The McCanns met Pope Benedict XVI on Wednesday, an audience facilitated by Cardinal Cormac Murphy-O'Connor of Westminster and by the British Ambassador to the Holy See, Francis Campbell. Both in Britain and in Portugal, where the abduction took place, Church and State have been straining every sinew for them. The McCanns made a calculated decision to seek the highest possible media profile in the search for Madeleine, once they realised that Portuguese detectives were inhibited by Portuguese law - and hampered perhaps by the fact that child abduction is a rare crime in their country - from making the sort of public appeal that a British police force would have quickly resorted to. But it is not an easy choice. The constant spotlight on the case could conceivably be deterring whoever holds the child from returning her.

What the McCanns are implicitly saying, however, is enormously important - that this child's life is, quite literally, infinitely precious. No amount of effort to recover her safe and well would be too much. This itself is an act of faith, for Madeleine's value as a person comes from God, not from any sentimental reckoning that she is amusing, pretty or sweet - which she clearly is, abundantly. Indeed, the stoical unsentimentality of the McCanns is striking. Swept by powerful emotions, they are relying on something deeper to hold themselves together. The spectacle of such suffering is hard to watch, but their courage and endurance, impossible not to admire.

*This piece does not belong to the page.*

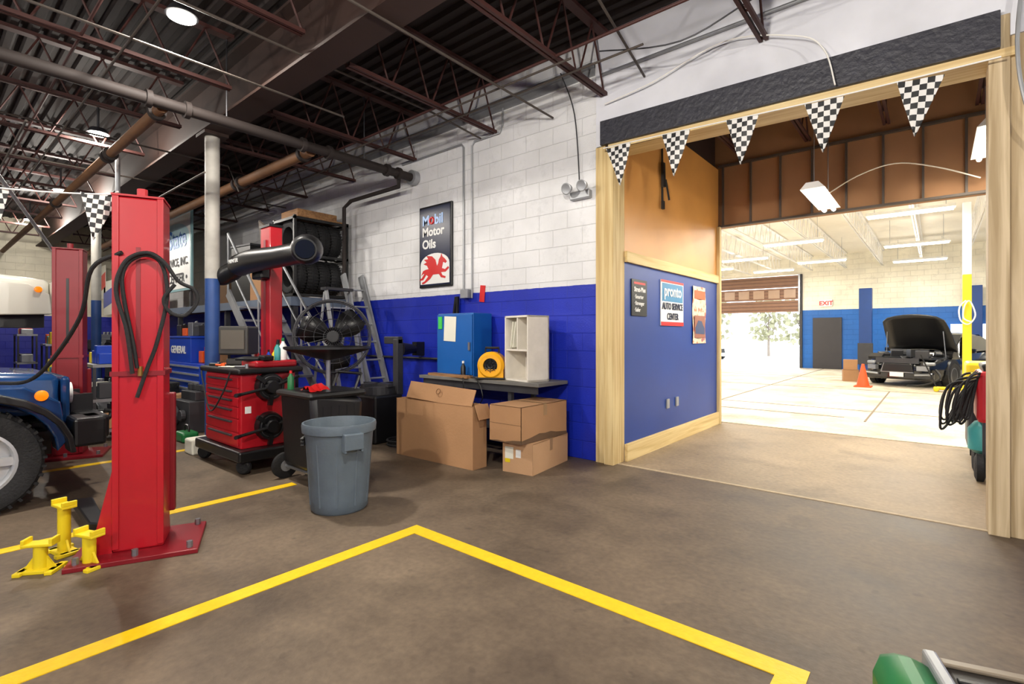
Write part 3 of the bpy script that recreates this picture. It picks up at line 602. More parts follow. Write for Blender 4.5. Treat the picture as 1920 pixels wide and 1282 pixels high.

And as they signal the infinite value of one small human being, they are met by an answering intuition from the community at large that this is right: Madeleine does matter, more than anyone could possibly say. In that way she therefore stands for abducted children everywhere, recovered or lost; and for every child who suffers from the misdeeds of adults, be they victims of isolated crime, or injured, killed or orphaned as a result of armed conflict all over the globe. There is no rationing of compassion, no place for the calculation that the outpouring of concern and love for Madeleine McCann has somehow been taken away from some other child in need. It is an extraordinary paradox, inexplicable without faith in God, that the appallingly wicked act of stealing her from her parents has increased the amount of good in the world.